WEIWEI YANG
(NANJING UNIVERSITY AERONAUTICS ASTRONAUTICS)
YING WANG
(NewChannel International Education Group LImited)
TASK-SUPPORTED LANGUAGE TEACHING: PRACTICES AND EVIDENCE OF EFFECTIVENESS IN THE CLASSROOM : METHODOLOGIES AND TEACHING APPROACHES
Task-based language teaching (TBLT) has been a common instructional notion for organizing syllabi and teaching for foreign language courses in the past 25 years (Candlin & Murphy, 1987; Crookes, 1989; Long, 1989). However, the notion of task-supported language teaching (TSLT; Ellis, 2017; Long, 2015) is much less known by second language education practitioners and researchers. Although TBLT requires systematic organization of the syllabus with tasks as the centerpiece and the organizing unit (Ellis, 2003; 2009; Long & Crookes, 1992) and with tasks preferably derived through needs analysis (Long, 2015), TSLT has much more flexibility in fitting into syllabi informed by other L2 teaching approaches such as grammar-translation, presentation-practice-production, and communicative language teaching. This presentation introduces the concept of task-supported language teaching, elucidates the notion of task, discusses the benefits and necessity of TSLT with theories of second language acquisition (e.g., the Skill Acquisition Theory, Dekeyser, 1998; 2007; 2015), and exemplifies classroom practices informed by TSLT, along with evidence from a classroom research of TSLT in L2 pronunciation teaching. Specifically, for the exemplification part, the first presenter will draw on her own classroom practices in using TSLT in her general English courses and L2 pronunciation courses for Chinese university students. An empirical research study of the effect of TSLT was conducted in one of her L2 pronunciation courses by the presenters, and the presentation will report on the research methods and the positive findings of this empirical research. Implications of the classroom practices and the empirical research for TEFL will be discussed.

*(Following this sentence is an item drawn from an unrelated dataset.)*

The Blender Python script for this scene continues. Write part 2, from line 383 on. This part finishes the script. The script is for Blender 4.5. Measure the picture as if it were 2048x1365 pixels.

Weiwei Yang is Associate Professor of English at Nanjing University of Aeronautics and Astronautics in China. Her research interests include cognition and discourse, second language literacy development and assessment, second language acquisition, and second language teaching and learning. She holds a PhD in Applied Linguistics from Georgia State University, USA.
Ying Wang holds a MA in Applied Linguistics from Nanjing University of Aeronautics and Astronautics (China). She currently teaches IELTS to Chinese EFL students, and she has also taught English to middle school students in China. Her research interests include instructed second language acquisition and pragmatics.